Saturday, July 18, 2015

Lighting the Saybrook Scene

Here's the Saybrook scene with the backdrop in place and (almost) ready to paint. As you can see, it's pretty dark, and before I do my last coat of topping and start painting, I really want to be able to see what I'm doing. So it's time to Install Lighting.

Now, lighting is one of those areas where my reach sometimes exceeds my grasp. In my mind's eye, I see the Saybrook scene lit like a museum diorama - all indirect/spot/track lighting, hidden from view, lighting only the scene. But this is an expensive enough hobby as it is and I'd rather focus my limited resources on more railroady stuff than professional quality lighting. IMHO, this is an area where one can afford to economize. Here's how I do it:

Shop Lights - $10.97 each and bulbs $4/pr at WalMart - though I have to admit, noticing the reviews while preparing this post, I'm wondering how wise this choice will end up being. All I can say is that I've used these over my older section of railroad for 2 1/2 years now without a problem.
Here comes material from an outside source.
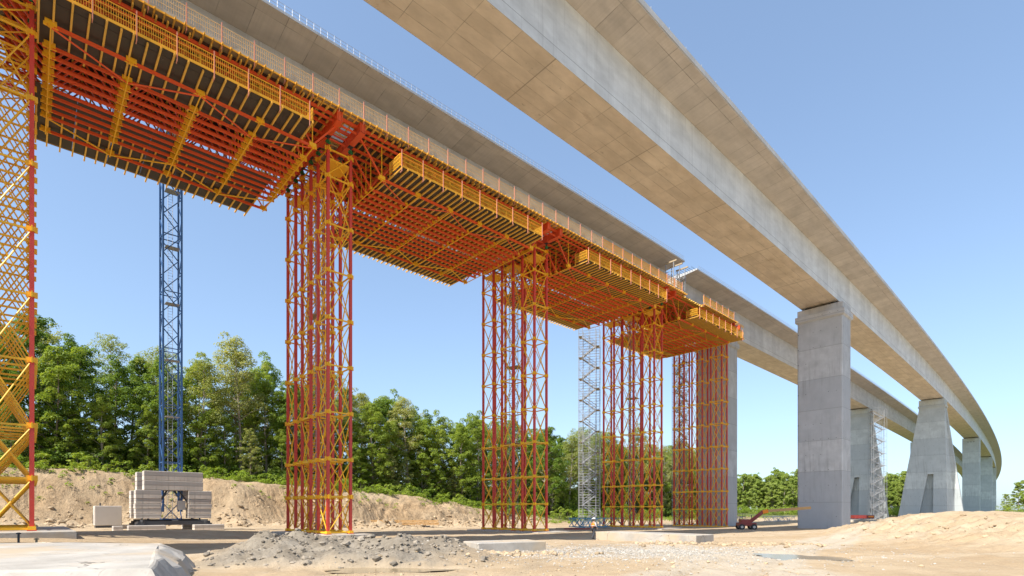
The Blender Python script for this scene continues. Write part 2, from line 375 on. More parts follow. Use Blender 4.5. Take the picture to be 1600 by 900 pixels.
def ground_mat():
    m=N('site_ground'); pos=m.n('ShaderNodeNewGeometry').outputs['Position']
    at_=lambda k:m.n('ShaderNodeAttribute',attribute_name=k).outputs['Fac']
    big=m.noise(pos,.12,5,.6); mid=m.noise(pos,.9,6,.65); fin=m.noise(pos,7,5,.7); vf=m.noise(pos,28,3,.7)
    sand=m.mix(m.ramp(big,[(.32,0),(.68,1)]),(.41,.295,.175),(.50,.395,.265))
    sand=m.mix(m.math('MULTIPLY',m.ramp(mid,[(.42,0),(.68,1)]),.55),sand,(.34,.24,.145))
    sand=m.mix(m.math('MULTIPLY',m.ramp(fin,[(.55,0),(.75,1)]),.45),sand,(.24,.17,.105))
    # wheel-rolled pale streaks
    wv=m.noise(m.mapping(pos,(.05,.55,.3),(0,0,0),(0,0,.62)),1,5,.6)
    sand=m.mix(m.math('MULTIPLY',m.ramp(wv,[(.5,0),(.62,1)]),.35),sand,(.54,.45,.33))
    sand=m.mix(m.math('MULTIPLY',at_('lane'),.7),sand,m.mix(m.ramp(fin,[(.3,0),(.7,1)]),(.43,.365,.275),(.56,.50,.41)))
    sand=m.mix(m.math('MULTIPLY',at_('track'),.85),sand,m.mix(m.ramp(fin,[(.3,0),(.7,1)]),(.30,.215,.13),(.52,.43,.31)))
    dmp=m.ramp(m.noise(pos,.085,4,.6),[(.56,0),(.66,1)])
    sand=m.mix(m.math('MULTIPLY',dmp,.45),sand,(.25,.175,.105))
    gy_shaded=m.mix(m.ramp(mid,[(.35,0),(.65,1)]),(.19,.158,.118),(.335,.29,.23))  # grey mound earth, darkened so its colour carries the shade lying on it
    gy_shaded=m.mix(m.math('MULTIPLY',m.ramp(fin,[(.5,0),(.72,1)]),.5),gy_shaded,(.11,.092,.072))
    col=m.mix(at_('grey'),sand,gy_shaded)
    vor=m.n('ShaderNodeTexVoronoi'); m.l(pos,vor.inputs['Vector']); vor.inputs['Scale'].default_value=7
    gr=m.mix(m.ramp(vor.outputs['Color'],[(.2,0),(.9,1)]),(.28,.25,.20),(.50,.46,.405))
    gf=m.math('MULTIPLY',at_('gravel'),m.ramp(m.noise(pos,.5,4),[(.35,.2),(.6,1)]),clamp=True)
    col=m.mix(gf,col,gr)
    bk=m.mix(m.ramp(mid,[(.35,0),(.65,1)]),(.235,.155,.085),(.43,.30,.175)); bk=m.mix(m.math('MULTIPLY',m.ramp(big,[(.4,0),(.62,1)]),.35),bk,(.50,.40,.27))
    # bucket-tooth grooves running down the cut bank
    th=m.mapping(pos,(1,1,.15),(0,0,0),(0,0,0)); 
    dotx=m.n('ShaderNodeVectorMath',operation='DOT_PRODUCT'); m.l(pos,dotx.inputs[0]); dotx.inputs[1].default_value=(ST,CT,0)
    along=m.math('ADD',dotx.outputs['Value'],m.math('MULTIPLY',m.noise(pos,.25,3),.9))
    tooth=m.math('PINGPONG',along,.42)
    tooth=m.math('MULTIPLY',m.math('MULTIPLY',m.math('DIVIDE',tooth,.42),m.ramp(m.noise(pos,.13,3),[(.46,0),(.6,1)])),m.ramp(m.noise(pos,1.1,4),[(.35,.1),(.6,1)]))
    bf=at_('bank')
    col=m.mix(m.math('MULTIPLY',bf,.9),col,bk)
    gsn=m.mix(m.ramp(fin,[(.3,0),(.7,1)]),(.055,.085,.02),(.15,.17,.05))
    gsn=m.mix(m.ramp(mid,[(.5,0),(.8,1)]),gsn,(.24,.20,.10))
    col=m.mix(at_('grass'),col,gsn)
    m.color(col); m.b.inputs['Roughness'].default_value=.95; m.b.inputs['Specular IOR Level'].default_value=.15
    hh=m.math('ADD',m.math('ADD',m.math('MULTIPLY',mid,1.0),m.math('MULTIPLY',fin,.35)),m.math('MULTIPLY',vf,.10))
    hh=m.math('ADD',hh,m.math('MULTIPLY',m.math('MULTIPLY',m.noise(m.mapping(pos,(1,1,.45)),1.3,7,.7),bf),3.2))
    hh=m.math('ADD',hh,m.math('MULTIPLY',gf,m.math('MULTIPLY',vor.outputs['Distance'],.5)))
    hh=m.math('ADD',hh,m.math('MULTIPLY',m.math('MULTIPLY',tooth,bf),1.1))
    m.bump(hh,.75,.22)
    return m.mat
me.materials.append(ground_mat())
ground=D.objects.new('ground',me); C.objects.link(ground); ground['kind']='structure'; ground['label']='sandy churned-up construction ground with grey earth mound and wheel tracks'

def puddle(name, cx, cy, rx, ry, z, label, seed):
    mb=MB(); rr=random.Random(seed); n=40; pts=[]
    for i in range(n):
        a=2*PI*i/n; k=1+.22*math.sin(3*a+seed)+.12*math.sin(7*a)
        pts.append((cx+rx*k*math.cos(a),cy+ry*k*math.sin(a),z))
    mb.add(pts,[tuple(range(n))]); o=mb.build(name,M['water']); o['kind']='structure'; o['label']=label
puddle('puddle',-4.4,17.9,2.0,.85,float(h(np.array([-4.4]),np.array([17.9]),False)[0])+.19,'shallow muddy puddle at the foot of the grey earth mound',1)
puddle('puddle',13.2,24.4,1.75,2.1,float(h(np.array([13.2]),np.array([24.6]),False)[0])+.25,'brown puddle in the hollow before the straight pier',2)

# ------------------------------------------------------------------ decks
def loft(name, mats, prof, stations, cd, z0, parent, closed_ends=True, smooth=False):
    """prof: list of (d,z,material of the edge that starts here, v offset or None); closed section swept along the alignment."""
    n=len(prof); vs=[];fs=[];mi=[];uvs=[]
    for s in stations:
        for p in prof: vs.append(at(s,cd+p[0],z0+GR*s+p[1]))
    for k in range(len(stations)-1):
        for j in range(n):
            if prof[j][2] is None: continue
            j2=(j+1)%n; L=math.hypot(prof[j2][0]-prof[j][0],prof[j2][1]-prof[j][1]); v0=prof[j][3]
            fs.append((k*n+j,(k+1)*n+j,(k+1)*n+j2,k*n+j2)); mi.append(prof[j][2])
            uvs+=[(stations[k],v0),(stations[k+1],v0),(stations[k+1],v0+L),(stations[k],v0+L)]
    if closed_ends:
        for k,rev in ((0,False),(len(stations)-1,True)):
            f=[k*n+j for j in range(n)]; f=f[::-1] if rev else f
            fs.append(tuple(f)); mi.append(len(mats)-1)
            uvs+=[((prof[i%n][0]),prof[i%n][1]) for i in ([j for j in range(n)][::-1] if rev else range(n))]
    me=D.meshes.new(name); me.from_pydata(vs,[],fs)
    for m in mats: me.materials.append(m)
    me.polygons.foreach_set('material_index',mi)
    uv=me.uv_layers.new(name='uv'); uv.data.foreach_set('uv',[c for p in uvs for c in p])
    me.update()
    return put(name,me,parent)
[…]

If you have an unfinished basement ceiling (first of all - why?? At least cover your ceiling joists with plastic to keep dirt & dust from raining down), you can just attach the lights to the ceiling joists. But if, like me, you have a drywall finished ceiling, what do you do? Well, you can use a stud finder to "see" where the joists are and screw your mounting hardware into them. Or.... you can do what I do. . .
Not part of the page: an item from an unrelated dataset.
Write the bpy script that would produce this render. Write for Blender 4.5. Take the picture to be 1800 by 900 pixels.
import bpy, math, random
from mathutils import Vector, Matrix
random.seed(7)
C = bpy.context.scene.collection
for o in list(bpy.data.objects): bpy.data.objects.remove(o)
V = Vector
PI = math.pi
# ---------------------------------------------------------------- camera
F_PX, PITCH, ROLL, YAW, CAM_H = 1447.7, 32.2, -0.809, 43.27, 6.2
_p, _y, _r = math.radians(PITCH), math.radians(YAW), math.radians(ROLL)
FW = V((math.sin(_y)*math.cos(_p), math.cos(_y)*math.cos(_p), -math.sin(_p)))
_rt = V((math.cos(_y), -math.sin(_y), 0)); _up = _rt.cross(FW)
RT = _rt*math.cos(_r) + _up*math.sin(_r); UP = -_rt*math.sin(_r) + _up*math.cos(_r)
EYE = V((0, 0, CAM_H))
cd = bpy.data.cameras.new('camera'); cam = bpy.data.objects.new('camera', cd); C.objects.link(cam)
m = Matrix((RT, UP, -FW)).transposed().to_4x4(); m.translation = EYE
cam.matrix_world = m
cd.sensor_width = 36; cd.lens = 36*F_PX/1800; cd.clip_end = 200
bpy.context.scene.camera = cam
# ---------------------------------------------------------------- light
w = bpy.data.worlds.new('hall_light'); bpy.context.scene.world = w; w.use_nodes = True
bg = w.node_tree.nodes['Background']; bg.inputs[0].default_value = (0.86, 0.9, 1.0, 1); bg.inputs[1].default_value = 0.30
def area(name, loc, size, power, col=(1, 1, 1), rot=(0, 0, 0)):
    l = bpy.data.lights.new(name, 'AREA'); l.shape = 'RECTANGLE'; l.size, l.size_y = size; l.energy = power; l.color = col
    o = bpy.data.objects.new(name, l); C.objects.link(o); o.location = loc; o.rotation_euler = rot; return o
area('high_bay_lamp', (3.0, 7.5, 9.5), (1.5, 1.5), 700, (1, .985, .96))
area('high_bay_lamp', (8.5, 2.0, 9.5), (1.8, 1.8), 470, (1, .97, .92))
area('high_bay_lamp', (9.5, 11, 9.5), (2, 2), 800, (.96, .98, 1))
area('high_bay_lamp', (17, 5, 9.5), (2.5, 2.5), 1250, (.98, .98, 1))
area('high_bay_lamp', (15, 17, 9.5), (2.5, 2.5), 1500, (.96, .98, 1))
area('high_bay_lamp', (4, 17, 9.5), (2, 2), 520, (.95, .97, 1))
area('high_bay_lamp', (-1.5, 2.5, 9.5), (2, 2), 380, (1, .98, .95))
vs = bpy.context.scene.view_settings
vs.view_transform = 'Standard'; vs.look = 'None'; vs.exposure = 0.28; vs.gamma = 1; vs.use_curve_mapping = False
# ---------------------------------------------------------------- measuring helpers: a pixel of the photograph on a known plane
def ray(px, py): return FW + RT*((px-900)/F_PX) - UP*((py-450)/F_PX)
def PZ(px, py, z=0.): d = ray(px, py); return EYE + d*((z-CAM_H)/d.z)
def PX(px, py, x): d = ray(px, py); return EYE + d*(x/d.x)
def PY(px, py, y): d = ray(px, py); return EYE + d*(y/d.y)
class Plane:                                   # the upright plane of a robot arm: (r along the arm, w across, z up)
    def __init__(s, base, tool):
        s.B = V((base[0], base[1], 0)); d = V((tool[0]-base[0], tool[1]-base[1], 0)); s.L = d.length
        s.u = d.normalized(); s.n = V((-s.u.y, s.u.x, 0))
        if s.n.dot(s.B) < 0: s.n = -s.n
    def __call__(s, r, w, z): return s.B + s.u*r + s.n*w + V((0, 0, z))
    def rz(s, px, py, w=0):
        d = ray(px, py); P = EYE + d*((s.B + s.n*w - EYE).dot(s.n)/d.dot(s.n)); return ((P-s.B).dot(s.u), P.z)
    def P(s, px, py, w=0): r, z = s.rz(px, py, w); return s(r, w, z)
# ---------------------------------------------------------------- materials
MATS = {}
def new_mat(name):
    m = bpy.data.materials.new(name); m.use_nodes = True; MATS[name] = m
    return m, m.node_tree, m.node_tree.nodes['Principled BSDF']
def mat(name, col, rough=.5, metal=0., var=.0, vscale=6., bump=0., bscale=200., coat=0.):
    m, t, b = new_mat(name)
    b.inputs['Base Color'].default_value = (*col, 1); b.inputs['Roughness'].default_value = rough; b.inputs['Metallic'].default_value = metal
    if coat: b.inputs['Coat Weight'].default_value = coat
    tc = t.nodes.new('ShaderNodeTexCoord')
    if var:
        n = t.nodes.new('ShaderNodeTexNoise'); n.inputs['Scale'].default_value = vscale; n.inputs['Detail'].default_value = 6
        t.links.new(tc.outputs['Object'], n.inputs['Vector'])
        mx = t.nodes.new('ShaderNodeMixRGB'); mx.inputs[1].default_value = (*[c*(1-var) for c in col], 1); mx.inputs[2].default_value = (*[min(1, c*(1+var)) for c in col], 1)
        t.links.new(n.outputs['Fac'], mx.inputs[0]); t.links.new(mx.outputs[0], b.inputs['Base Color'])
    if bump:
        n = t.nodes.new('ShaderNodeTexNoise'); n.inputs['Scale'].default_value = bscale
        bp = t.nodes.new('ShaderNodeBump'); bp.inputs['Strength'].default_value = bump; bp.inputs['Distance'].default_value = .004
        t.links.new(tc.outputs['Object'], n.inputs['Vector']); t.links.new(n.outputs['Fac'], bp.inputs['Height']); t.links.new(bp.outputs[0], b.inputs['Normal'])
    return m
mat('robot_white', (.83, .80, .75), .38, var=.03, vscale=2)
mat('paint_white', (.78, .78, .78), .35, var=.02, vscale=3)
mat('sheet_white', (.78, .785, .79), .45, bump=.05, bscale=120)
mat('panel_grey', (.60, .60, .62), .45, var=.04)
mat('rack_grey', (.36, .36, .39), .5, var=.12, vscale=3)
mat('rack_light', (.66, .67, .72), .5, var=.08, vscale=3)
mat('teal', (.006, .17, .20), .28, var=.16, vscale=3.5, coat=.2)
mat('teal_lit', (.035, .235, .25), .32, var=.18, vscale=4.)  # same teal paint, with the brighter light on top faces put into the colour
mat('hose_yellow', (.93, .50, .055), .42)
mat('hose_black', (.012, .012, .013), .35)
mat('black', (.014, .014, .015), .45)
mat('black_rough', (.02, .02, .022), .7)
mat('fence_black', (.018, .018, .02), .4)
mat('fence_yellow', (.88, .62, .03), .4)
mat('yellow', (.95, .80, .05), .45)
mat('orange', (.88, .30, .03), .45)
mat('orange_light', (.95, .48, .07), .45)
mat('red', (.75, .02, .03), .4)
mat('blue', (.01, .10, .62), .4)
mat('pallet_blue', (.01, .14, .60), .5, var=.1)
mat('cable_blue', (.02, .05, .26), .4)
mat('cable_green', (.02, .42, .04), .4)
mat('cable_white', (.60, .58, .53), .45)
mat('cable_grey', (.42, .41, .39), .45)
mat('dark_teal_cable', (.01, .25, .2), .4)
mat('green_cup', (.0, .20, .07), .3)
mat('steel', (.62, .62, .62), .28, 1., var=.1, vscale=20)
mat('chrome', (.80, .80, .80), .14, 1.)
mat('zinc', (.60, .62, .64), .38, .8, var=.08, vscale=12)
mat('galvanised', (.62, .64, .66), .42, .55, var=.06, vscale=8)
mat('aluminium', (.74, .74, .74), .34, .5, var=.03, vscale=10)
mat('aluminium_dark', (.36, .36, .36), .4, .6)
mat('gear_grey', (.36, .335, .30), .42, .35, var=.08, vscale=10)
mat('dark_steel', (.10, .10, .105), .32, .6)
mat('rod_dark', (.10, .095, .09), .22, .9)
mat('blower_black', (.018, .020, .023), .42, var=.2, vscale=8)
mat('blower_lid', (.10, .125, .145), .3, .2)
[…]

. . . use a combination of drywall anchors and screw hooks. This way you can locate your shop lights anywhere you want, without restriction. And installation couldn't be easier...

Locate where you want the first light chain to go (place the light where you want and mark where the chain will hit the ceiling), drill a 1/4" hole, push & screw the achor in. Note: if you hit a stud when you drill, you won't need the anchor (though you may need topping to fill the hole around the hook)
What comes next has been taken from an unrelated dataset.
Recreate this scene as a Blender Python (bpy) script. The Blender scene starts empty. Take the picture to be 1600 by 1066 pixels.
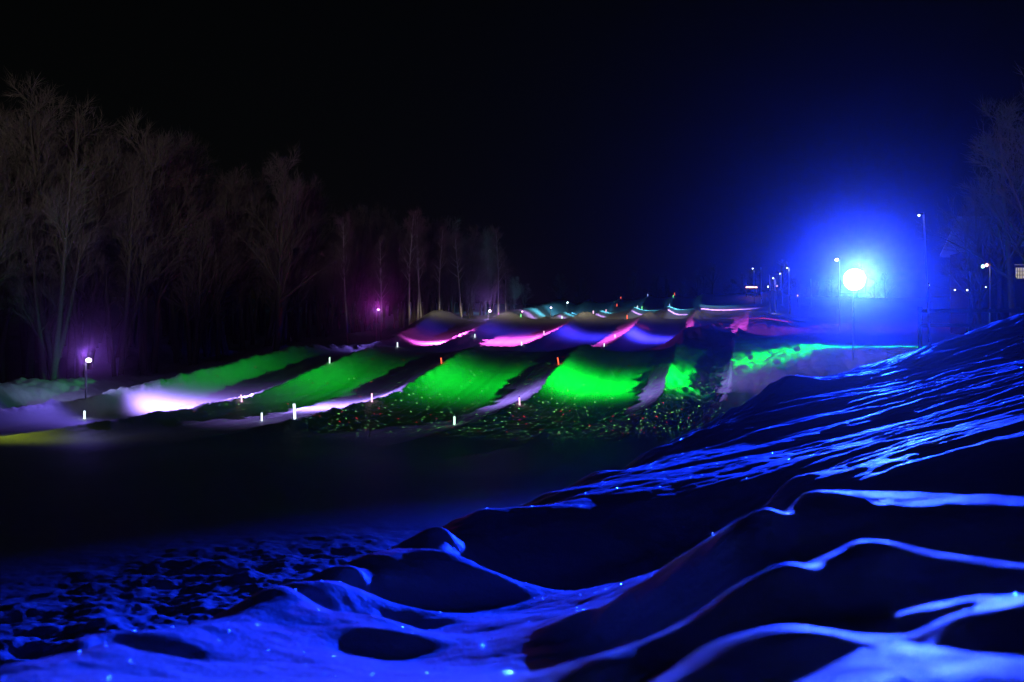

Screw in your hook and hook on your light chain, adjusting for height.
Now your layout area probably looks like, well, a shop. But this next little innovation transforms the "shop look" into a "museum look." Well, to my mind anyway...

Get yourself a couple of small binder clips and some picture hangar wire. Attach the wire to the clip as above.

Clip to the front (layout) side of the light, in line with the chain - and then attach the other end of the wire to the hook, pulling up the layout side of the light.

Voila!! Instant faux valence! The light is directed away from the viewers and the aisle and directed instead toward the layout.
This isn't a perfect lighting solution, but it's certainly inexpensive. And, with a little adjustment, can be make to look almost as effective as a full lighting valence, with a fraction of the time and expense.

Even though it's not totally necessary (I'm already getting 90% of the desired effect), I'll likely add a valence anyway, if only to hide the shop lights and wires from view. I'm debating using some of that vinyl flooring I have left over (much easier on foreheads) - otherwise, I'll go with a more traditional masonite valence. Thankfully, given how well this scene is now lit, there's no hurry to decide.